At the same time, the Department of Employment & Learning plans to slash the miserly Educational Maintenance allowance for school students while hiking tuition fees to £6,000 per year, making higher education inaccessible to many young people.

This budget will only deepen the economic crisis. Over 40,000 jobs will be destroyed by the Assembly’s budget, not just in the public sector but also in the private sector which is reliant upon state spending. Real unemployment already stands at 14% and well over 20% among young people. Public sector workers who hold onto their jobs will see wage cuts in real terms. Those thrown onto the dole queues can expect an ever more meagre existence, as the Tories cut £1 billion from benefits in the North.
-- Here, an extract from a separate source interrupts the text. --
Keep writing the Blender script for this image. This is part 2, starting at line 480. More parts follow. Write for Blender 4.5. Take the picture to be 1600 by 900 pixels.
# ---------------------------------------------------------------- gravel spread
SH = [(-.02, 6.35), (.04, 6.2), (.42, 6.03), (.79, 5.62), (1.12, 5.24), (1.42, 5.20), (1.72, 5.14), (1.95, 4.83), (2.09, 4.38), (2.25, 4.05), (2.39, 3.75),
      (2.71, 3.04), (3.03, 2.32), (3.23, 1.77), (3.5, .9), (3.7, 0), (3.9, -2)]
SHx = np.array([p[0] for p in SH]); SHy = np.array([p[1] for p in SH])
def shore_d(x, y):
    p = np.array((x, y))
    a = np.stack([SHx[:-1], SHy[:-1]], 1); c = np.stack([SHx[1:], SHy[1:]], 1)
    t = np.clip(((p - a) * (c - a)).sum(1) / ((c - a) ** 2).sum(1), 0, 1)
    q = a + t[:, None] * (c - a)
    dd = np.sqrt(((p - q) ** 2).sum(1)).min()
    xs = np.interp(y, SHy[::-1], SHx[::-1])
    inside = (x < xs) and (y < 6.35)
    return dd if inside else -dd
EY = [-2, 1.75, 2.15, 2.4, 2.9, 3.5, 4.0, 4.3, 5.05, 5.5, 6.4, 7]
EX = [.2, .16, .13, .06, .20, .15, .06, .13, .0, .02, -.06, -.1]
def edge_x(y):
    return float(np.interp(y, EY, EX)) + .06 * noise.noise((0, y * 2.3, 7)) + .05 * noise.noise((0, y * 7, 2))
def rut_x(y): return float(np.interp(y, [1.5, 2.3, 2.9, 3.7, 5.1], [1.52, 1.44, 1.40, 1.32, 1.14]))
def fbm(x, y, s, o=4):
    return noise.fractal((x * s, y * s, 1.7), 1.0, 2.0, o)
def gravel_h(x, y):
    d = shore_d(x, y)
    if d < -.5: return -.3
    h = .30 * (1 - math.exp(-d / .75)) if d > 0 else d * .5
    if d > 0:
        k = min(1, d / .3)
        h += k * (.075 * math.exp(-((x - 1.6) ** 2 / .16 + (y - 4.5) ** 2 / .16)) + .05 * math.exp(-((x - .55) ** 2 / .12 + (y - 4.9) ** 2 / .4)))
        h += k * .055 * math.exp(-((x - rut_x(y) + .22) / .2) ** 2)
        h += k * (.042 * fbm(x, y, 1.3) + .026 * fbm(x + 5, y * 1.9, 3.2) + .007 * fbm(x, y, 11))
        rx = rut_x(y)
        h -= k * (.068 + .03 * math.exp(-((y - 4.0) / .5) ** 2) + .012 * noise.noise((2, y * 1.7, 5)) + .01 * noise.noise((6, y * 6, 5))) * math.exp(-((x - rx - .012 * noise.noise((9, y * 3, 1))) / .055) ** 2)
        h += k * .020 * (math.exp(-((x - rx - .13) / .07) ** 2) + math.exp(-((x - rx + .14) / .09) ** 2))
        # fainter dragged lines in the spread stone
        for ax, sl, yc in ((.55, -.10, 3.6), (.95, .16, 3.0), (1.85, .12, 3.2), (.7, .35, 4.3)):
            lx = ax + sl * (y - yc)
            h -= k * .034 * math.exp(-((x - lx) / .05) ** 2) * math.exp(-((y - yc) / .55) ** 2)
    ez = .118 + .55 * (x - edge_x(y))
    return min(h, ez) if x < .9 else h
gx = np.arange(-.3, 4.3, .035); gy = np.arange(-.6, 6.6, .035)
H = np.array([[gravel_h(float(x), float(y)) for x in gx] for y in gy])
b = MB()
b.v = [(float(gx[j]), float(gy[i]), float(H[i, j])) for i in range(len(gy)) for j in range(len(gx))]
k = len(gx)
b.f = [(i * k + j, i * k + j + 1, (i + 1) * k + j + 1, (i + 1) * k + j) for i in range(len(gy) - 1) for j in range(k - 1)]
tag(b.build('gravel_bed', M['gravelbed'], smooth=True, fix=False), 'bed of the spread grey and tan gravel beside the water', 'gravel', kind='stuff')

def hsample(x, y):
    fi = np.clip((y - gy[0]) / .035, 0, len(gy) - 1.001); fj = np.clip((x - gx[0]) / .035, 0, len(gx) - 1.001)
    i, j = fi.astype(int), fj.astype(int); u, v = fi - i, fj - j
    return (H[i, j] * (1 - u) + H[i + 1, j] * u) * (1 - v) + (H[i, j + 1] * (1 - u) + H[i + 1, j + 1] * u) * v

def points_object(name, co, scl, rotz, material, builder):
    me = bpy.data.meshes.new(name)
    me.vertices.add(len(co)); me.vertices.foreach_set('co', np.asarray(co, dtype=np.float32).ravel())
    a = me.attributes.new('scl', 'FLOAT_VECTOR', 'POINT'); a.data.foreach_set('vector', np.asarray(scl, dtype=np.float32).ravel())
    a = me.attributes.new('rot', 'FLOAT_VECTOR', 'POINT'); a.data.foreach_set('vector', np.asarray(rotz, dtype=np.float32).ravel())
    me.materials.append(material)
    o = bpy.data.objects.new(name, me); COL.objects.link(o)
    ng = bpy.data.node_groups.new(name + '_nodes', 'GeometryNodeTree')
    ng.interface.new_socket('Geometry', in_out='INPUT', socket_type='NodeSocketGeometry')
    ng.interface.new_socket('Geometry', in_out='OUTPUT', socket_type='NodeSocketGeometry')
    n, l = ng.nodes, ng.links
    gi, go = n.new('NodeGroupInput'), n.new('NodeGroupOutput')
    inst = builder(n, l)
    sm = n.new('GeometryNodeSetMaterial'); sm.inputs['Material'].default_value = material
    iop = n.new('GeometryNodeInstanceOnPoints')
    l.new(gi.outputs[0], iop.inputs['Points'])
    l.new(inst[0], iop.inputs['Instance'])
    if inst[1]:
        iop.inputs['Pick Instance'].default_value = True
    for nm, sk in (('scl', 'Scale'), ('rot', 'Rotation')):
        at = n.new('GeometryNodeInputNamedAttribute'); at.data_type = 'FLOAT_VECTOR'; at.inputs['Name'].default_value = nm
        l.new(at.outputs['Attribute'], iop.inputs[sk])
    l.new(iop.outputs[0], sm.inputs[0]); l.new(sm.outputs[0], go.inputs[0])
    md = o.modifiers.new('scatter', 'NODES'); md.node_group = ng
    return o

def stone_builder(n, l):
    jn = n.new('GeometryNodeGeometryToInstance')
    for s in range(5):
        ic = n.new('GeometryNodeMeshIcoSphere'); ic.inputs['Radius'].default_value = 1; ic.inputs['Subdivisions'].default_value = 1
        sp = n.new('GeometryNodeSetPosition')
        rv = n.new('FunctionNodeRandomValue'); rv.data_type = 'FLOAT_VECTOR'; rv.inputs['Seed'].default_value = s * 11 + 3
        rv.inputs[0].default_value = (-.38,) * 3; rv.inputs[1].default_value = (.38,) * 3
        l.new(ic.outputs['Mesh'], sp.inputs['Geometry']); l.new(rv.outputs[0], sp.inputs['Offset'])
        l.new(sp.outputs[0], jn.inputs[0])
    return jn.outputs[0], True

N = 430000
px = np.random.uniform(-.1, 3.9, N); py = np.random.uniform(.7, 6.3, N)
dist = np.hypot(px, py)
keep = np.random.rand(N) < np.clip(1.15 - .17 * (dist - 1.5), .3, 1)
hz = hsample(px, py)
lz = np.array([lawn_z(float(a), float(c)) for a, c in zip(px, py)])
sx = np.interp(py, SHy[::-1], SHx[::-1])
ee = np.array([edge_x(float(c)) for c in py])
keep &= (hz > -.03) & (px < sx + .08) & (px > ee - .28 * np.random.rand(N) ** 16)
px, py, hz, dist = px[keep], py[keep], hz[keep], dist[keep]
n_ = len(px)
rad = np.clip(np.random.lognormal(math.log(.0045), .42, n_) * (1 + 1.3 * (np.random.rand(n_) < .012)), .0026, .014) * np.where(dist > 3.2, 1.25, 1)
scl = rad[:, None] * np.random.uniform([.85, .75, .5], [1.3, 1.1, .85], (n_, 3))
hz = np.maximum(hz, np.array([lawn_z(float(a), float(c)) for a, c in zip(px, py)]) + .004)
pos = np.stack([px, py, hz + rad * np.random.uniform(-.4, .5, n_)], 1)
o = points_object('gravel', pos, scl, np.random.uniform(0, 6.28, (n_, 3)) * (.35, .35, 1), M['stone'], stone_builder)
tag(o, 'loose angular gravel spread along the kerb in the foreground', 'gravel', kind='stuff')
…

This budget can only be described as Thatcherite. While launching a war against workers, the unemployed and young people, the interests of big business and the super-rich have been carefully protected. Extortionate payments to construction companies through PFI/PPP privatisation schemes have been guaranteed. Huge rates subsidies to manufacturing companies and those who live in mansions will be maintained.

In fact, all the main parties want to hand even more wealth over to big business by slashing corporation tax, even though this would require even deeper cuts to public services. Their hope that this would bring significant multinational investment in the midst of a global economic crisis is a pipe a dream.

The political parties have conducted a phoney war around this budget. While Sinn Féin blustered about fighting the Tories’ cuts – rhetoric similar to that they used in the Southern election campaign – they proved themselves to be their willing accomplices, acting as one of the main architects of the budget and pushing it through the Assembly. With elections round the corner, the SDLP and Ulster Unionists opportunistically voted against the budget, even though they supported the draft budget which was fundamentally the same. After the election, these parties will be in the Executive implementing brutal cuts. None of the main parties represent ordinary people – we need a new, anti-sectarian party of the working-class.

Urgent action is required from the trade union movement to prepare to resist these cuts. However, the leadership have been found wanting, pointing no way forward for workers to fight back except token demonstrations. As the beginning of a determined campaign, all public sector unions should now co-ordinate a one-day strike to build the confidence of workers and to send a message to the Assembly parties.